Monday, July 19, 2010

happy 4 month birthday

dear liam,

i can't believe you have already been here 4 months, and this is my first letter to you! i'm not sure you will ever get these, but i didn't have any questions about my "babyhood" until i had a baby, so i don't want you to have the same questions. although, there are some truths that should be kept from children, so i will try not to be TOO honest.

first note of importance that some children wonder about. you were wanted from the second you were conceived. there was another child before you though. just a few months before, but apparently it wasn't time for him or her (i always thought her). i can't even say that unfortunately they didn't make it anymore because after i found out she was gone, i never wanted to be a mom so much. a month later, you were made which would have been impossible without the loss, and i wouldn't take you back even for a second.
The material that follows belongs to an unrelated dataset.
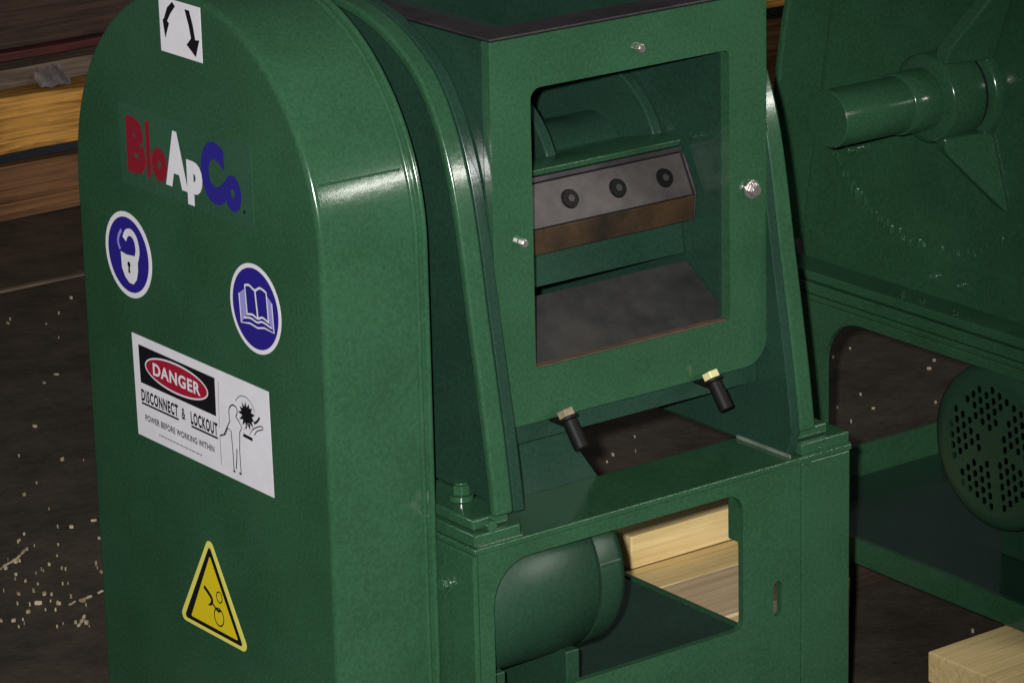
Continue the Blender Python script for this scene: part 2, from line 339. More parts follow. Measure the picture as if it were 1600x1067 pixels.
    for xx in (0.195, 0.267, 0.339, 0.411):
        c = Vector((xx, 0.1637, 0.3302)); nrm = Vector((0, -0.889, 0.459)).normalized()
        s = MB(); s.rod(c+nrm*0.0004, c+nrm*0.0030, 0.0122, 20, 0.0112); s = s.build('socket_bolt', BLACK, kb)
        s2 = MB(); s2.rod(c+nrm*0.0032, c+nrm*0.0040, 0.0048, 6); o = s2.build('bolt_socket', STEEL, root)
    b = MB(); b.plate([[(0.1508, 0.3052), (0.1525, 0.274), (0.187, 0.268), (0.184, 0.287), (0.168, 0.2972)]], 'X', 0.1225, 0.4475); b.build('knife_edge', RUST, root, bevel=0.0012)
    b = MB(); b.plate([[(0.188, 0.29), (0.180, 0.225), (0.190, 0.222), (0.199, 0.288)]], 'X', 0.1225, 0.4545); b.build('breaker_plate', SHADEGREEN, root, bevel=0.001)
    b = MB(); b.plate([[(0.176, 0.2165), (0.0805, 0.1545), (0.0805, 0.147), (0.180, 0.211)]], 'X', 0.1225, 0.4545); b.build('bed_plate', STEEL, root, bevel=0.001)
    b = MB(); b.box(0.131, 0.416, 0.0530, 0.064, 0.1745, 0.1766); b.build('worn_sill', mat('worn_sill_primer', (0.15, 0.085, 0.06), 0.55, col2=(0.07, 0.06, 0.04), scale=30), root)
    # small hardware on the panel
    hexbolt('panel_bolt', (0.283, 0.0495, 0.530), 'Y', 0.0058, 0.008, ZINC, root, washer=False)
    hexbolt('panel_bolt', (0.451, 0.0495, 0.3325), 'Y', 0.0085, 0.012, ZINC, root)
    hexbolt('panel_bolt', (0.109, 0.0495, 0.331), 'Y', 0.0052, 0.010, ZINC, root, washer=False)
    b = MB()
    for t in range(9): b.blob((0.284+0.009*math.cos(t*0.7), 0.0494, 0.147+0.008*math.sin(t*0.7)), random.uniform(0.0012, 0.0026))
    b.build('plug_weld', GREEN, root)
    b = MB()
    for (xx, zz) in ((0.423, -0.215), (0.428, -0.207), (0.432, -0.214), (0.441, -0.216), (0.446, -0.209), (0.451, -0.214), (0.437, -0.210)): b.blob((xx, 0.0005, zz), 0.0022)
    b.build('weld_spatter', GREEN, root)
    # clamp bolts under the panel: black barrel, yellow hexagon head
    for xx in (0.160, 0.378):
        p = Vector((xx, 0.032, 0.111)); d = Vector((0.05, -0.42, -0.62)).normalized()
        b = MB(); b.rod(p, p+d*0.036, 0.0092, 18); b.rod(p-d*0.004, p-d*0.0002, 0.0125, 18); cb = b.build('clamp_bolt', BLACK, root, bevel=0.001)
        b = MB(); b.rod(p-d*0.013, p-d*0.0042, 0.0112, 6); b.build('bolt_head', BRASS if xx > 0.2 else DULLBRASS, cb, bevel=0.0008)
        b = MB(); b.rod((xx, 0.0655, 0.106), (xx, 0.036, 0.106), 0.0055, 12); b.build('clamp_stud', BLACK, root)
    # chute plate under the chamber
    b = MB(); b.add([(0.1140, 0.118, 0.0835), (0.205, 0.118, 0.0835), (0.262, 0.109, -0.004), (0.1140, 0.109, -0.004), (0.1140, 0.126, 0.0835), (0.205, 0.126, 0.0835), (0.262, 0.117, -0.004), (0.1140, 0.117, -0.004)],
                    [(0,1,2,3), (7,6,5,4), (0,4,5,1), (1,5,6,2), (2,6,7,3), (3,7,4,0)]); b.build('chute_plate', SHADEGREEN, root, bevel=0.001)
    if guard:
        # ---- electric motor inside the base
        mc = (0, 0.136, -0.108)
        b = MB(); b.rev(mc, 'X', [(0.03, 0.098), (0.036, 0.104), (0.200, 0.104), (0.203, 0.101)], 64); mo = b.build('electric_motor', MOTOR, root, angle=50)
        b = MB(); b.rev(mc, 'X', [(0.2032, 0.1005), (0.2043, 0.1005)], 48); b.build('seam', DARKHOLE, mo)
        b = MB(); b.rev(mc, 'X', [(0.2045, 0.1035), (0.232, 0.1035), (0.243, 0.098), (0.249, 0.086), (0.251, 0.04)], 64); b.build('end_bell', MOTOR, mo, angle=50)
        for t in (-75, 15, 105, 195):
            a = math.radians(t); yy = mc[1]-0.099*math.cos(a); zz = mc[2]+0.099*math.sin(a)
            b = MB(); b.rev((0, yy, zz), 'X', [(0.205, 0.0055), (0.236, 0.0055)], 10); b.build('end_lug', MOTOR, mo, bevel=0.001)
        for xx in (0.06, 0.17):
            b = MB(); b.box(xx, xx+0.02, 0.06, 0.21, zb-0.0015, -0.19); b.build('motor_foot', MOTOR, mo, bevel=0.002)
        hexbolt('guard_bolt', (-0.0057, 0.052, -0.056), 'X', 0.0085, 0.010, GREEN, root)
        # ---- belt guard
        cy, cz, r = 0.336, 0.345, 0.267
        def prof(i):
            n = 44; q = r-i
            pts = [(cy-q, -0.374), (cy-q, -0.1), (cy-q, 0.15)]
            pts += [(cy-q*math.cos(math.pi*t/n), cz+q*math.sin(math.pi*t/n)) for t in range(n+1)]
            return pts+[(cy+q, 0.15), (cy+q, -0.1), (cy+q, -0.374)]
        e = 0.0075
        st = [(-0.15+e*(1-math.cos(math.radians(a))), e*(1-math.sin(math.radians(a)))) for a in (0, 18, 36, 54, 72, 90)]
        st += [(-0.0300, 0.0)]+[(xc-q*math.cos(t), -q*math.sin(t)) for xc, q in ((-0.0225, 0.0032), (-0.0115, 0.0038)) for t in [math.pi*k/8 for k in range(9)]]+[(-0.0072, 0.006)]
        b = MB(); rows = []
        for x, i in st:
            o = len(b.v); pr = prof(i); b.v += [(x, y, z) for y, z in pr]; rows.append((o, len(pr)))
        for k in range(len(rows)-1):
            o1, n = rows[k]; o2, _ = rows[k+1]
            for i in range(n-1): b.face([o1+i, o1+i+1, o2+i+1, o2+i])
        o1, n = rows[0]; b.face([o1+i for i in range(n)])
        o1, n = rows[-1]; b.face([o1+i for i in range(n)])
        g = b.build('belt_guard', GREEN, root, angle=60)
        # added thin ridge: the tube lamp's streak on the arch put into the shape
        b = MB()
        a = math.radians(19.5); yy = cy-(r+0.0002)*math.cos(a); zz = cz+(r+0.0002)*math.sin(a)
        b.rod((-0.141, yy, zz), (-0.031, yy, zz), 0.0014, 10); b.build('streak_ridge', GREEN, g)
        stickers(g)
    else:
        # ---- bare drive side: shaft stub, stepped bearing, gussets, ring weld
        AX = (0.325, 0.306); W = 0.1149; c = (0, AX[0], AX[1])
        b = MB(); b.rev(c, 'X', [(-0.1335, 0.0370), (-0.132, 0.0385), (-0.016, 0.0385)], 48); b.build('drive_shaft', GREEN, root, angle=30)
        b = MB(); b.rev(c, 'X', [(-0.0155, 0.0395), (-0.013, 0.042), (0.034, 0.042)], 48); b.build('shaft_collar', GREEN, root, angle=50)
        b = MB(); b.rev(c, 'X', [(0.0342, 0.052), (0.038, 0.058), (0.040, 0.060), (0.094, 0.060)], 56); b.build('bearing_hub', GREEN, root, angle=50)
        b = MB(); b.rev(c, 'X', [(0.0945, 0.057), (0.1015, 0.057)], 48); b.build('bearing_gap', DARKHOLE, root)
        b = MB(); b.rev(c, 'X', [(0.102, 0.066), (0.105, 0.070), (0.110, 0.072), (0.1145, 0.073)], 56); b.build('bearing_flange', GREEN, root, angle=50)
        for up in (False, True):                            # broad ribs that brace the block against the wall
            g_ = 1 if up else -1; zb_ = AX[1]+g_*0.050; tip = (W-0.0002, 0.236, 0.148) if not up else (W-0.0002, 0.215, 0.505)
            A = [(W-0.0002, 0.272, zb_), (0.042, 0.290, zb_), (0.045, 0.288, zb_+g_*0.020), (W-0.010, tip[1]+0.006, tip[2]-g_*0.010), tip]
            b = MB(); b.add(A+[(p[0], p[1]+0.022, p[2]+0.004) for p in A], [[0,1,2,3,4], [9,8,7,6,5]]+[[k, (k+1) % 5, 5+(k+1) % 5, 5+k] for k in range(5)])
            b.build('gusset', GREEN, root, bevel=0.0040, seg=3)
        b = MB()
        for t in range(96):
            f = t/95; a = math.radians(226+130*f+random.uniform(-1.2, 1.2)); q = 0.254+random.uniform(-0.005, 0.005)
            if random.random() > 0.25+0.8*f: continue
            b.blob((W-0.0005, 0.388+q*math.cos(a), 0.322+q*math.sin(a)), random.uniform(0.0026, 0.0036+0.0040*f), sq=(0.7, 0.75, random.uniform(1.0, 1.9)))
        rw = b.build('ring_weld', GREEN, root); rw['kind'] = 'stuff'
        hexbolt('plug', (W-0.0003, 0.535, 0.212), 'X', 0.013, 0.020, BLACK, root)
        hexbolt('grease_fitting', (W-0.0003, 0.545, 0.182), 'X', 0.008, 0.020, GREEN, root)
        hexbolt('frame_bolt', (W-0.0003, 0.385, 0.030), 'X', 0.008, 0.012, GREEN, root)
        hexbolt('frame_bolt', (W-0.0003, 0.33, 0.030), 'X', 0.006, 0.010, GREEN, root)
        # ---- motor with perforated fan cover
        mc = (0, 0.198, -0.158)
        b = MB(); b.rev(mc, 'X', [(0.112, 0.108), (0.40, 0.108), (0.42, 0.09)], 64); mo = b.build('electric_motor', MOTOR, root, angle=50)
        b = MB(); b.rev(mc, 'X', [(0.066, 0.02), (0.066, 0.094)], 48); b.build('fan', DARKHOLE, mo)
        b = MB()
        # shell of the cover
        n = 64; prof_ = [(0.111, 0.114), (0.068, 0.117), (0.056, 0.114), (0.0505, 0.106), (0.0500, 0.094), (0.058, 0.094), (0.075, 0.100), (0.111, 0.110)]
        vs = []; fs = []
        for a, q in prof_:
            for i in range(n): t = 2*math.pi*i/n; vs.append((a, mc[1]+q*math.cos(t), mc[2]+q*math.sin(t)))
        for k in range(len(prof_)):
            k2 = (k+1) % len(prof_)
            for i in range(n): j = (i+1) % n; fs.append([k*n+i, k*n+j, k2*n+j, k2*n+i])
        b.add(vs, fs); b.build('fan_cover', MOTOR, mo, angle=50)
        holes = []; sp = 0.0146; ca, sa = math.cos(0.35), math.sin(0.35)
        for r_ in range(-7, 8):
            for q_ in range(-7, 8):
                u = (q_+0.5*(r_ % 2))*sp; v = r_*sp*0.88
                if not 0.024 < math.hypot(u, v) < 0.085 or any(abs(-u*math.sin(k*1.2566+0.4)+v*math.cos(k*1.2566+0.4)) < 0.0065 and u*math.cos(k*1.2566+0.4)+v*math.sin(k*1.2566+0.4) > 0 for k in range(5)): continue
                pts = [(u+0.0050*math.cos(t*math.pi/3), v+0.0062*math.sin(t*math.pi/3)) for t in range(6)]
                holes.append([(mc[1]+a*ca-b_*sa, mc[2]+a*sa+b_*ca) for a, b_ in pts])
        b = MB(); b.plate([circ(mc[1], mc[2], 0.0945, 56)]+holes, 'X', 0.0498, 0.0520); b.build('fan_grille', MOTOR, mo, smooth=False)
        for xx in (0.16, 0.34):
            b = MB(); b.box(xx, xx+0.025, 0.11, 0.29, -0.3615, -0.24); b.build('motor_foot', MOTOR, mo, bevel=0.002)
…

you should know that while you made me a mom, you have also made me a good mom. you have taught me everything i know. while i always wanted to be pregnant someday, the mom part was more than foreign to me. your dad used to call me an anomaly because i was the least domesticated girl he knew. 100% happy with a bagel on the go, and i can probably still count as many times i have cleaned a bathroom. (ask aunt jenny about our deal in college-i'd write her papers, and she'd clean my bathroom), but as you probably know by now i cook and clean and you probably could never imagine that one day i couldn't. but as you probably also know, your dad cooks and cleans better than me-you should remind him, maybe he'll do it more. in any case, you taught me to be a good mom because aside from your little scare in the NICU when you were born, you have been the happiest, healthiest, easiest baby i've ever known. you've been sleeping through the night for months, you smile and giggle all the time, and why you LOVE attention, you are perfectly content to be put down too. you're so easy to love that although i REALLY wanna give you a bro/sis, i'm worried because there's no way they could be as good as you!

don't get me wrong, i've definitely spent a couple of times in the rocking chair in your room with us both crying while i tried to will you to sleep. you will probably have the same with your baby-well maybe not the crying part-but your wife might-and it's perfectly normal!!! have her call.

important lesson number two-no matter what your future siblings tell you, you weren't adopted. you look just like your dad, and i like to think you got your easygoing nature from me. we also yawn the same way which makes me laugh. and we both love sleeping on our tummies. you do have your own things though-you get this really serious face especially when you're kicking which is hilarious to me and dad. you also hold your hand on your ear when you eat which of course also makes us laugh. and you squeal with all your might. daddy stays home with you right now while i work upstairs answering calls, and every once in awhile, i hear the cutest little squeal which is the best. anyway, i love you more than i could have ever imagined.